In the film The Thirteenth Floor (by Josef Rusnak,
1999) a multi-level reality is presented: every lower universe is a presented
as a sort of three-dimensional video game – that nevertheless possesses its own autonomy and therefore its
own relative ‘intelligent’ reality – in which the people of a higher universe
play and have created through the dominion of avatars. In the film the ‘first
reality’ is also shown, the one that created the first simulation in which
certain ‘people’ created a second simulation and so on. All the ‘people’ of
each simulation – at every level – are ‘alive’, intelligent, sentient: they are
perfectly programmed software. However, some of them begin to understand and
rebel. One of them, the protagonist, who is living in an intermediate reality
and plays with successive simulations, certainly does not think he is living in
or is in turn a simulation impossessed from time to time by a player of a
higher level. In a spectacular manner, a little like The Truman Show, he discovers the truth about his ‘world’ and his
conditions and achieves the impossible feat: his ‘mind’ manages to scale the
preceding levels to impossess the controller of the first reality.
He manages to
ascend not from the level of reality he belongs to but by paradoxically going
down into the lower simulations to then trigger a process of return by ‘launching’

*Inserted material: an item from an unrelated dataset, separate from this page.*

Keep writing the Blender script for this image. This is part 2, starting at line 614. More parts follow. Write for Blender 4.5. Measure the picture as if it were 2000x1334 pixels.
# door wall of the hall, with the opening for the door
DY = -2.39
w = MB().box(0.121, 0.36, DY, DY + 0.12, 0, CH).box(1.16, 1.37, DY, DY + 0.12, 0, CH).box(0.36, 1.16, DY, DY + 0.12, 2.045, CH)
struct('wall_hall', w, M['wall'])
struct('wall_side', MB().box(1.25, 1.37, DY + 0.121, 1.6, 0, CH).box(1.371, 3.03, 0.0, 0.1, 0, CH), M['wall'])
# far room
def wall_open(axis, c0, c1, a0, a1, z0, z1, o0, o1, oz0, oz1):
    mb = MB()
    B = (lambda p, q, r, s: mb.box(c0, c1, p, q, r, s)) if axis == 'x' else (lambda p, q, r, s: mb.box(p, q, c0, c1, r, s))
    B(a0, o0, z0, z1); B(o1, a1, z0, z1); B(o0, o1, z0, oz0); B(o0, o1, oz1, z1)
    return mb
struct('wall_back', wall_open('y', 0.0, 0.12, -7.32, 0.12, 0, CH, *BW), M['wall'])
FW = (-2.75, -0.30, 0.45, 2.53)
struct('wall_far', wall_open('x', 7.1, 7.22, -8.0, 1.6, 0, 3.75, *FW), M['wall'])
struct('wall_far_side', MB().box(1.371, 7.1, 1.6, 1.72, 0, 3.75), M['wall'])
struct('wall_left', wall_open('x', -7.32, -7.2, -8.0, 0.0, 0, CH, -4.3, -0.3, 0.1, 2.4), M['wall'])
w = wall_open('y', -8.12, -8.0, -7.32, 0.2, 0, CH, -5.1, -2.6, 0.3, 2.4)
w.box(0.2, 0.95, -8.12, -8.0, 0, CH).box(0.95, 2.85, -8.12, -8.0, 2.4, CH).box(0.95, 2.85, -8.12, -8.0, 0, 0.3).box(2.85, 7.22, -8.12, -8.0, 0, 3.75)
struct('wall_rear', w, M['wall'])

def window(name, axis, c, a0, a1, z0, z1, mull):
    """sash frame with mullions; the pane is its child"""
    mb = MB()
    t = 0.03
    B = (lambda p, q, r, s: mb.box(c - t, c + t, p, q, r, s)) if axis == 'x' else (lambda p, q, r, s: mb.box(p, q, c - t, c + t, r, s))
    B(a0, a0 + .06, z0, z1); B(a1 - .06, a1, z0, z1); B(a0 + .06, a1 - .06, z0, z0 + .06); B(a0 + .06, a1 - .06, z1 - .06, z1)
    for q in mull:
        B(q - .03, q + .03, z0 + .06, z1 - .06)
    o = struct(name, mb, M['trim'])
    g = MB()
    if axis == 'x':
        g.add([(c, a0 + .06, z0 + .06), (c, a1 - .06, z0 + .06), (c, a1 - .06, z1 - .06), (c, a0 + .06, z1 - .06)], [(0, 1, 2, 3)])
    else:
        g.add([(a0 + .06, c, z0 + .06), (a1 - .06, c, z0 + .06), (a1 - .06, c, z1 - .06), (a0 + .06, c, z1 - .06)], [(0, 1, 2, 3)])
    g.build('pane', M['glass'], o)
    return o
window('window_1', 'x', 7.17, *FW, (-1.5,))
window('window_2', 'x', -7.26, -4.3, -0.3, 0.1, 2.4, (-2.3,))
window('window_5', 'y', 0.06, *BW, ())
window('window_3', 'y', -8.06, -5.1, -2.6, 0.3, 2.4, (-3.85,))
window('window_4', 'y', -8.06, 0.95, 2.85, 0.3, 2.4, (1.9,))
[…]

himself not to the height of his own reality but into the preceding ones to arrive
at the first, the true original one.
This movie, which
is based on a science-fiction novel, is of great interest because it is one of
the first that explicitly presents the model of virtual realities (… yes, Plato
had already done it with his ‘myth of the cave’).
The film makes one
think that our return towards true
reality, which in fact we do not actually know, might not necessarily
happen by aiming directly for it but could happen as the result of an ‘elastic’
effect achieved by launching into the depths of ourselves, perhaps into the
depths of our own illusion and its under-programming. Consciously.
We exist in
this Reality not to live in a state of perfection, to be divine and perform
miracles but to be ‘humans’ and manoeuvre ourselves more or less convulsively,
in this very contradictory, complex and at times difficult, if not bizarre, environment.
The
investigation of the self, or if we prefer religion, spirituality, mysticism, magic,
uses instruments that do not, in effect, aim at the higher destination but
instead increase the illusion into which we have fallen. They create further under-programmes
in which, having once recognized our status
and re-awoken, we can re-qualify not only for the level we started out from but
if we are ready to do so, for a higher reality.
The state of
consciousness that allows each one of us to release ourselves from our present
reality and throw ourselves into the depths - through abstinence or excess – to
then produce the counter effect of becoming aware of a higher and perhaps more definitive
consciousness, can be realized through ‘The three
doors of magic’ or, ritual, dream and ecstasy.
The Kabbalistic
tree illustrated on the opposite page, simplifies this mechanism.
We can
investigate, fantasize and imagine ritual, dream and ecstasy, using the traditions
and practices which are chiefly employed by each ‘door’, those which have
worked leaving one particular aspect to take priority over others, or have been
used to open others.
For example all
the Western mystery traditions turn to ritual because it is a symbolic-archetypical
psycho-drama suitable for activating certain states of consciousness and
evoking symbolic correspondences: characters, energies and profound faculties
in relation to transcendent planes upon which heroes, gods and hosts of angels can
be projected, to satisfy or dominate.
Shamanism however
exalts the dimensions of dream to explore the self and unknown faculties and
realities, just as the use of psycho-active substances, or meditation, the
stimulation of the Kundalini and more specifically, mysticism and Tantrism (much closer to each other
than you might imagine) explore ecstasy as a door to higher worlds.